Dataset rows
╭──
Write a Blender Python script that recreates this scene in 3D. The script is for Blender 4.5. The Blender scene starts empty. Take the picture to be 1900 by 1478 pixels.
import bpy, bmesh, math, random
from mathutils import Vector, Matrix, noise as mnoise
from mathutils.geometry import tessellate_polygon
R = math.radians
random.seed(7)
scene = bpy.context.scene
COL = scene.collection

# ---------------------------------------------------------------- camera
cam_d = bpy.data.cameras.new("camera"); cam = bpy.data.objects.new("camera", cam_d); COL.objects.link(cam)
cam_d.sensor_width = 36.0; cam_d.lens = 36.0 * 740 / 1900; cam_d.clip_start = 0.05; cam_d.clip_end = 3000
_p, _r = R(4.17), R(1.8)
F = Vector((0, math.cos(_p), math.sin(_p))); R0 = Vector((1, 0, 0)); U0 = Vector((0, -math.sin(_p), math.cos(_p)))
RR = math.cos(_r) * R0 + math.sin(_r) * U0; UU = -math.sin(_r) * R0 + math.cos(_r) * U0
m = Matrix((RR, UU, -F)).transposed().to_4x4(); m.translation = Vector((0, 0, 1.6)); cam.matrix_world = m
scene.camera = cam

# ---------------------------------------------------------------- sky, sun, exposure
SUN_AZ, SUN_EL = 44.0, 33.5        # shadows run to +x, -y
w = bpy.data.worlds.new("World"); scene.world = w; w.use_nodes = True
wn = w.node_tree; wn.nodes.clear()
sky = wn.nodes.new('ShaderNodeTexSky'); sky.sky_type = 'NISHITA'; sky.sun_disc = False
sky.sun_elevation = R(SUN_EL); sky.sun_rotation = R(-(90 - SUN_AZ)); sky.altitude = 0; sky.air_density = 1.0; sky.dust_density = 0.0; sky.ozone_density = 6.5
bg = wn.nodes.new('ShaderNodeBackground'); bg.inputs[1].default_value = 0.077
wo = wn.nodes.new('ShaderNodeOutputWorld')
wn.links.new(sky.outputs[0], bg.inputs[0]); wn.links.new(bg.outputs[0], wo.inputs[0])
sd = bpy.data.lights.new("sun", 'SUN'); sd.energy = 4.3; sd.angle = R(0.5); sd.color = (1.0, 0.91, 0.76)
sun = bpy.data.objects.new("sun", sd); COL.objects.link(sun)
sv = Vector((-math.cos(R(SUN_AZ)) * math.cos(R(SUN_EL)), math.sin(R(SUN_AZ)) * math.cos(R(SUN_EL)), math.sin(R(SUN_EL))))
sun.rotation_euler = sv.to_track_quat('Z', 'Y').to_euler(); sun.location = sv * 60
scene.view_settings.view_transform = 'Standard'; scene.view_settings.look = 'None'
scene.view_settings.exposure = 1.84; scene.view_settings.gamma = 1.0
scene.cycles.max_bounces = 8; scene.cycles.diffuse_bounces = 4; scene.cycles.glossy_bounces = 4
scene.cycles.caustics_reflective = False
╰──
╭──
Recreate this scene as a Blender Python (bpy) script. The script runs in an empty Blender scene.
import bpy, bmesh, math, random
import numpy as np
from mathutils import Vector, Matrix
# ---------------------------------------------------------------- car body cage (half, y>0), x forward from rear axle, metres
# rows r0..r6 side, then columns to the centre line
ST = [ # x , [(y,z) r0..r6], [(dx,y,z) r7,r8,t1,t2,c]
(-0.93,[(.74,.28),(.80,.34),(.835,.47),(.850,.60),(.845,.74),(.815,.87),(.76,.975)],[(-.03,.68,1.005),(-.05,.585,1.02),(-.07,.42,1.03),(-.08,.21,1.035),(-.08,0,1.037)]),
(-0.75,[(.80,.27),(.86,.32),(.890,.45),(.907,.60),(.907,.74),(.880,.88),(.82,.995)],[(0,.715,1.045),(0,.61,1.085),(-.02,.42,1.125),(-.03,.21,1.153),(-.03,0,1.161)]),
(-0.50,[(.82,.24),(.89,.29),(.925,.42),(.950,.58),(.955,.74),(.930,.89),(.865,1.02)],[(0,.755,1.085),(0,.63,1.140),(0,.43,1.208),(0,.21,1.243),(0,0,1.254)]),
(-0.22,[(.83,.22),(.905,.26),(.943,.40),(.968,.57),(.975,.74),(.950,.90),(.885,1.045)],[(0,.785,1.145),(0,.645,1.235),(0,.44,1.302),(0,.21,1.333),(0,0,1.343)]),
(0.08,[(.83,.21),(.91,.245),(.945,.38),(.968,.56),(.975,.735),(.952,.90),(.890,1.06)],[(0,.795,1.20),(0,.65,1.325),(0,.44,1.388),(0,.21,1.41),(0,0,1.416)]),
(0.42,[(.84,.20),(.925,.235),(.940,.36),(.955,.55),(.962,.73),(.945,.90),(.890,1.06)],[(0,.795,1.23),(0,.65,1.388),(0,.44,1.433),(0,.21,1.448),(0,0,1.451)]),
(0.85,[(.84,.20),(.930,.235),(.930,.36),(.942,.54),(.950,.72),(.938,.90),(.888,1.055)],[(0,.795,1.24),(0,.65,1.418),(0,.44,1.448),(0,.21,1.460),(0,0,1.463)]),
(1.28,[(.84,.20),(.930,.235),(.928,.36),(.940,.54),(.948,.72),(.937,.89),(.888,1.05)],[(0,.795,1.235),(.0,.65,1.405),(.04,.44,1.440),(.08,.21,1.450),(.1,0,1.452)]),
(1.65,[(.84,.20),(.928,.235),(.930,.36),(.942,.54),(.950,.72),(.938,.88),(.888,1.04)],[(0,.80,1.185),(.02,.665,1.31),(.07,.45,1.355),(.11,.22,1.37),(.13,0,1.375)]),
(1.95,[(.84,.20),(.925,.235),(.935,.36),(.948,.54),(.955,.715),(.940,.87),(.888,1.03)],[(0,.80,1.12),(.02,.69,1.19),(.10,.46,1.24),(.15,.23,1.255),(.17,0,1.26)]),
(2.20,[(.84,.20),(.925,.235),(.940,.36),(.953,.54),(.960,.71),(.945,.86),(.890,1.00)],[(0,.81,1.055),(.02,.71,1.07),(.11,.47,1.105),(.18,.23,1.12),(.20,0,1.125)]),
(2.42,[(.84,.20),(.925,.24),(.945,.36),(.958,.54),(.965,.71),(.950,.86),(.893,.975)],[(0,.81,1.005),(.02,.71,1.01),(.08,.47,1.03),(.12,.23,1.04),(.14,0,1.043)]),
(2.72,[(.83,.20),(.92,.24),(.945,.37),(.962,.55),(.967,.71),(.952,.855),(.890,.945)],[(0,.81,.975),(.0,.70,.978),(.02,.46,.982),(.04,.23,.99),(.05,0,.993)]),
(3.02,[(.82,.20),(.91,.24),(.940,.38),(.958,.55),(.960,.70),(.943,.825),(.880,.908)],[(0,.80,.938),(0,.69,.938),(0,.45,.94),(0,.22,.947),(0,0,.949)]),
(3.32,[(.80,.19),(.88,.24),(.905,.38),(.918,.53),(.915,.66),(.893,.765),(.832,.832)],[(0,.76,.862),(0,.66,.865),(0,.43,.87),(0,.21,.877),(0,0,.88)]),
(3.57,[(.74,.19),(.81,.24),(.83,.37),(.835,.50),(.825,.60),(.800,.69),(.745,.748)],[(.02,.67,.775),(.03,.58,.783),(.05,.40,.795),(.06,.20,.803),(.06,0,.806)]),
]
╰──
Directive:
Out of the data above, set down the lines from the one with "Write a Blender" to the one with "COL = scene.collection", both included, exactly as written and with no additions.

Task result:
Write a Blender Python script that recreates this scene in 3D. The script is for Blender 4.5. The Blender scene starts empty. Take the picture to be 1900 by 1478 pixels.
import bpy, bmesh, math, random
from mathutils import Vector, Matrix, noise as mnoise
from mathutils.geometry import tessellate_polygon
R = math.radians
random.seed(7)
scene = bpy.context.scene
COL = scene.collection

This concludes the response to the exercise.